思い出すのも大変なので(笑)、今回はそこは割愛。

しかも、同じLCCでもこれまでは羽田発にしか乗ったことがなかったのだけれど、今回は成田だった。
国内線で成田を使うのは、関空がなかった時代に大阪から海外に行ったとき以来だ。
その頃は、伊丹空港から成田まで国内線に乗り、成田から国際線、というルートだったのだ、確か。

家から成田までは、順調に行って二時間強。
子連れの移動は不測の事態が多いから(予定していた電車に乗る直前に急に「おしっこ!」と言われるとか)、移動にはプラス30分ぐらいの余裕を見ておく。
子どもは大人と違って空腹を我慢もできないから、ごはんのタイミングも考えると、空港には出発二時間前には着いておきたい。
そんなわけで、正午過ぎの便に乗るのに、当日大人は五時半起き。
荷造りは前日までに夫と二人がかりで済ませ(何せ六日間×四人分なので持ち物リスト作りも大仕事)、当日は比較的スムーズに成田に到着できたのだった。

新千歳空港に着いたのは午後二時半頃。
預け入れ荷物を待ったり、子どもたちのトイレやオムツ替え、数km離れたレンタカー会社へのバス移動や手続き等で、新千歳空港周辺を出たのはもう四時を回っていた。
そこからルスツまでは陸路で一時間半ほど。
台風が近づいていて天気も悪く、途中の道のりが比較的単調だったこともあって、運転手でない私は案の定猛烈な眠気に襲われて、気がついたらもうルスツの手前だった。

一つ目の宿は、ルスツと言えば...のルスツリゾート
アクティビティ利用で来たことはあったけれど、泊まるのは今回が初めて。

入り口を入ったところに有名な屋内メリーゴーランドがあって、あぁ、そうだったそうだった...と思い出して懐かしさに胸がちょっとキュンとした。
季節は違うけれど、真冬にこのメリーゴーランドを見ながらバスか何かを待っていたことがあったのだ。
雪が深く積もった外からロビーへ入ると、暖かさでみんなの靴に付いた雪が融けて、ロビーの床はいつもびしょ濡れだった。
その、暖かく湿った空気や自分の履いていたスノーブーツの重さ、来たのが確かお正月で、周囲の家族連れやスキー客が華やいだ雰囲気だったことを、一気に思い出したのだった。
あれはまだ夫と出会う前、私は独身で三十代で、お正月早々友人と北海道に来るぐらい、自由で身軽だった。

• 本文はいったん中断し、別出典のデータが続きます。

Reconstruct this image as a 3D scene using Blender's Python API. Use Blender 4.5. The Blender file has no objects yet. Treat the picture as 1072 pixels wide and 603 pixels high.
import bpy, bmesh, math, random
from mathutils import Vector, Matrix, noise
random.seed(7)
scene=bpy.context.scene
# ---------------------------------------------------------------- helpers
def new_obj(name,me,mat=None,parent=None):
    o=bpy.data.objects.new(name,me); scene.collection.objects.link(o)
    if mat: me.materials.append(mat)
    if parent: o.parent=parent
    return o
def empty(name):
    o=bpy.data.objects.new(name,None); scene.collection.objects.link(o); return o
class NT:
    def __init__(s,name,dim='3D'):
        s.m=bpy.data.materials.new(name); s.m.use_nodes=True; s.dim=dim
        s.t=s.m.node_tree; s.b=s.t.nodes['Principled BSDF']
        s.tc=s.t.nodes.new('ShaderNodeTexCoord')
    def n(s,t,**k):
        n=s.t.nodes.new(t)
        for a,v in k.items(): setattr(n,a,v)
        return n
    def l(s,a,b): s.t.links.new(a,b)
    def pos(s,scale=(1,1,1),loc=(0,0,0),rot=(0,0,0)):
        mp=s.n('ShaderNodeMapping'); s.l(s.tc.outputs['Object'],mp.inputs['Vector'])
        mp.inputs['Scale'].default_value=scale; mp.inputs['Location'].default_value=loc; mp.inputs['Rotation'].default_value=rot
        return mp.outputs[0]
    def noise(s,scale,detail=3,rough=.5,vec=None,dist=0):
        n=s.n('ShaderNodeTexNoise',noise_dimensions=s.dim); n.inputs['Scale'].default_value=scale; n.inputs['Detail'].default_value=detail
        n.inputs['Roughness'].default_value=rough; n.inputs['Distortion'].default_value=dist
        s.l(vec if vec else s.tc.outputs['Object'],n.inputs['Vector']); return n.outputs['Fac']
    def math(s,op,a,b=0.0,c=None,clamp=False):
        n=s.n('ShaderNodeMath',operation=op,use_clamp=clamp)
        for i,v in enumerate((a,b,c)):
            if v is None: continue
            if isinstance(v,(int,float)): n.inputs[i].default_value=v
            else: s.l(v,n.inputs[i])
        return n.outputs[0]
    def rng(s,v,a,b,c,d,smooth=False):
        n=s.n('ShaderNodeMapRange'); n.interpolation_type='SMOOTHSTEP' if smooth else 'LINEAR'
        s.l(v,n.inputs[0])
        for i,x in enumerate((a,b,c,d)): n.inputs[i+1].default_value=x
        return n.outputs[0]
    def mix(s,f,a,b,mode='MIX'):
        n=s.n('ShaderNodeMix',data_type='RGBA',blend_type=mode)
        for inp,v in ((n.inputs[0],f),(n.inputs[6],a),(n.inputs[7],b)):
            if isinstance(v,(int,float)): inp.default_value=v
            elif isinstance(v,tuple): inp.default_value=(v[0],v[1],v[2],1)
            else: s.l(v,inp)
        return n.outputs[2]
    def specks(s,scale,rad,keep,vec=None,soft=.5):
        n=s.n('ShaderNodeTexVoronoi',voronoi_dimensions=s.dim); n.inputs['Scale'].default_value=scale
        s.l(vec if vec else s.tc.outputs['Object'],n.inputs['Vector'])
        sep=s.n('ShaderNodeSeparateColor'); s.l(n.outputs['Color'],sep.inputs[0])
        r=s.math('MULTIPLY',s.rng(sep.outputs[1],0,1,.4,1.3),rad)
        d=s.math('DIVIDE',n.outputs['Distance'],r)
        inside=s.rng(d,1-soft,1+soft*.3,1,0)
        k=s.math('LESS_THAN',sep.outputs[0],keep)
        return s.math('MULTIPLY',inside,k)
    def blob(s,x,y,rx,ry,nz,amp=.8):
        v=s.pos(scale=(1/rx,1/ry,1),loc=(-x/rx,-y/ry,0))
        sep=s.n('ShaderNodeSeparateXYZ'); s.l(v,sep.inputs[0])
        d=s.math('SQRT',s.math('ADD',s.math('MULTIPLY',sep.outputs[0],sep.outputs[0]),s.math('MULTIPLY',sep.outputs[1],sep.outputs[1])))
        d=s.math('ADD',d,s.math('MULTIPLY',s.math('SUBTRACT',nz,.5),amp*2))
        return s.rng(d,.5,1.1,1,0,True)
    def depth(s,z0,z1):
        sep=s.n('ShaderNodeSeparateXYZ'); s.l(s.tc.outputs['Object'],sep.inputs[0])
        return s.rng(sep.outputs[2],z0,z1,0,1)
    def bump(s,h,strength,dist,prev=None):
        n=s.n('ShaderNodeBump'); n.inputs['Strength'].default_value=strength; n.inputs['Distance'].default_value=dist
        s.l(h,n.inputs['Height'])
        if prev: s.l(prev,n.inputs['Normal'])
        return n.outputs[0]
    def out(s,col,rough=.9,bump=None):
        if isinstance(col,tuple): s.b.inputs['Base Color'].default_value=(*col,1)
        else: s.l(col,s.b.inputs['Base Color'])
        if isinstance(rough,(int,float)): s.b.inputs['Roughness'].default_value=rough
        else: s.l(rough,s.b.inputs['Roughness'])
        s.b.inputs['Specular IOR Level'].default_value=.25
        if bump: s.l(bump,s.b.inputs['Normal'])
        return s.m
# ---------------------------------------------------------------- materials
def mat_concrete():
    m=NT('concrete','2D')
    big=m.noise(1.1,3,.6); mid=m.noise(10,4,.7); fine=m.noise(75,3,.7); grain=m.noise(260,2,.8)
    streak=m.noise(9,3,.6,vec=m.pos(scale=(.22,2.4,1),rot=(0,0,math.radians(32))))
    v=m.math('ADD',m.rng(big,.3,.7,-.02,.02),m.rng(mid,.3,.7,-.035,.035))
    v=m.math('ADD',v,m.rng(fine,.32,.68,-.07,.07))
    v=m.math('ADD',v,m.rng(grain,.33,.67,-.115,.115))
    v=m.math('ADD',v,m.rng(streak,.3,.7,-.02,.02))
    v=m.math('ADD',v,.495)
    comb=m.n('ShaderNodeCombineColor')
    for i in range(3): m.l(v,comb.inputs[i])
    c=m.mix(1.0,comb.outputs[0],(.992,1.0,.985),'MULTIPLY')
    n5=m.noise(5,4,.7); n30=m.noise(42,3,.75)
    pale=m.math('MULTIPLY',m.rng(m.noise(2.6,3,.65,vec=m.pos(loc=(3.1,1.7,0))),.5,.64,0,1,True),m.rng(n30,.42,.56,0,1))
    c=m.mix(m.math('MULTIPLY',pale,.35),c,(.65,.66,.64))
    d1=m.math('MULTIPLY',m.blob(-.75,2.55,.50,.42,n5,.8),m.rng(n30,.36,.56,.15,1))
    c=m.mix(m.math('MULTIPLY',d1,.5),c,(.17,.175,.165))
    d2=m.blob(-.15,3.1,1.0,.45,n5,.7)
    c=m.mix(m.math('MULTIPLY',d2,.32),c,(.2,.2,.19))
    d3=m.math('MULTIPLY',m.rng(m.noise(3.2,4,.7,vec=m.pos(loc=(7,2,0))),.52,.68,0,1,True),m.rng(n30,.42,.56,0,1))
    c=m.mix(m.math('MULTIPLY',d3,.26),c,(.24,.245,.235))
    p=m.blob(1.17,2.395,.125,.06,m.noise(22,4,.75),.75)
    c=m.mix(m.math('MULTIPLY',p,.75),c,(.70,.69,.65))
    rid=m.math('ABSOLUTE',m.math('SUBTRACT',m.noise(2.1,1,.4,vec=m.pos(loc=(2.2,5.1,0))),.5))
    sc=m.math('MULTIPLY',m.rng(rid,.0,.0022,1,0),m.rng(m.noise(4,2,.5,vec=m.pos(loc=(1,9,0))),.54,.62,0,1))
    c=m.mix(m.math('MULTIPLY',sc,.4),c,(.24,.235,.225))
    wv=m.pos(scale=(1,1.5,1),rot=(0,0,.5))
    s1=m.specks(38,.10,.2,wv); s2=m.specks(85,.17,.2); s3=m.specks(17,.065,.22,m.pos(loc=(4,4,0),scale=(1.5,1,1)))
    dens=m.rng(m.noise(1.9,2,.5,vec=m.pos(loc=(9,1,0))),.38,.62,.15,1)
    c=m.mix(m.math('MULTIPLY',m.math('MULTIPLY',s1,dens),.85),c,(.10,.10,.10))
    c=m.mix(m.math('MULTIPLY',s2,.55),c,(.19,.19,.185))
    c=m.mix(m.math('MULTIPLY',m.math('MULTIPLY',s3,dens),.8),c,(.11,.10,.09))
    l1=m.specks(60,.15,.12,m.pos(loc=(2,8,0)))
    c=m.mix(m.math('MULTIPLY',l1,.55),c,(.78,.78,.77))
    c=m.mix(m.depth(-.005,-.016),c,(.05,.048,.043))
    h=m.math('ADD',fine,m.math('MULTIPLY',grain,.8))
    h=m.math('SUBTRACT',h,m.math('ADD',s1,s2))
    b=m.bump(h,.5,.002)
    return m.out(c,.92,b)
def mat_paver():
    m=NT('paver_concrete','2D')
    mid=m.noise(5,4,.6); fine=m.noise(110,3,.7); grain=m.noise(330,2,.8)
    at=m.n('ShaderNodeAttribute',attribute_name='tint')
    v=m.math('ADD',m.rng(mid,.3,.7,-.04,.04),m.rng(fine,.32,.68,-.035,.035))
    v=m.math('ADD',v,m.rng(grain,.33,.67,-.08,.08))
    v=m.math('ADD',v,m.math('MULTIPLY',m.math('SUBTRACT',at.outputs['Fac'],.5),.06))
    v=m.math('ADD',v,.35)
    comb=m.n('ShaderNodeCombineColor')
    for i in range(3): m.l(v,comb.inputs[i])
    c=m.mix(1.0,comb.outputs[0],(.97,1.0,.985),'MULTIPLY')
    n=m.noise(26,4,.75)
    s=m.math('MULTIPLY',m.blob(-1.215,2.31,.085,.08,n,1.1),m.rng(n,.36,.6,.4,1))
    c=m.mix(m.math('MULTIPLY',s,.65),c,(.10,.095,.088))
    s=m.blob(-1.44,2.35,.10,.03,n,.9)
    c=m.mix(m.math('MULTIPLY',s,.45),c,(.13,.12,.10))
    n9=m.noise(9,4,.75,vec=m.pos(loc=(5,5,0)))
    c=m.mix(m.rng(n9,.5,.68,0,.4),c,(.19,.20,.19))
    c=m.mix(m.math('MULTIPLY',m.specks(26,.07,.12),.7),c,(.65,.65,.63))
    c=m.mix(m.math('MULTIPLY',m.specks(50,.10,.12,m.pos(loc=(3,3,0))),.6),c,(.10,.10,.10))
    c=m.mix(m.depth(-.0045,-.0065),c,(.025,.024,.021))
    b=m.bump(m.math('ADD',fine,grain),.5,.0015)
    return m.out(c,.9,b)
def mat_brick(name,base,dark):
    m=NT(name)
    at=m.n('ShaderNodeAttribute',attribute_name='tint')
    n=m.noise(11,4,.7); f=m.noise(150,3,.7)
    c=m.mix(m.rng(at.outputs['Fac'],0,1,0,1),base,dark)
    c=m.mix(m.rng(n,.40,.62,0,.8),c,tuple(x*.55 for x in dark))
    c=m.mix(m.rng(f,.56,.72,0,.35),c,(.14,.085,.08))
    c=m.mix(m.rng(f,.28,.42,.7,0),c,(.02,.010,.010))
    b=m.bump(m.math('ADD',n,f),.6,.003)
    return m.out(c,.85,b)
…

ルスツリゾートの庭にはいろんなライトアップがされていて、この時期にはプロジェクションマッピングも行われていた。
さらに、その前には花火の打ち上げも。

この日はずっと雨だったから、花火も中止かと思っていたのだけれど、運良くその時間帯だけ小雨になって、15分間の花火を見ることができたのだった。
たった15分だけれど打ち上げ数はけっこう多く、次から次へと贅沢に打ち上げられる花火で、この三年間中止されてきた花火イベントの分を、ちょっと取り戻せたような気がした。

この日はもう遅かったので、セイコーマートで買っておいたおにぎりやお弁当で急いで晩ごはん。
コンビニと言えども、さすが北海道の誇るセイコーマート、鮭おにぎりも筋子おにぎりも店内手作りのお弁当もおいしかった。

早朝起きで移動に移動を重ねた一日目は、大人も子どもももう大分お疲れ。
子連れなので和室にしておいた部屋には既に布団が敷かれており、「おふとんサイコー!」と言いながらみんなで倒れ込んで、一日目の夜は更けていったのだった。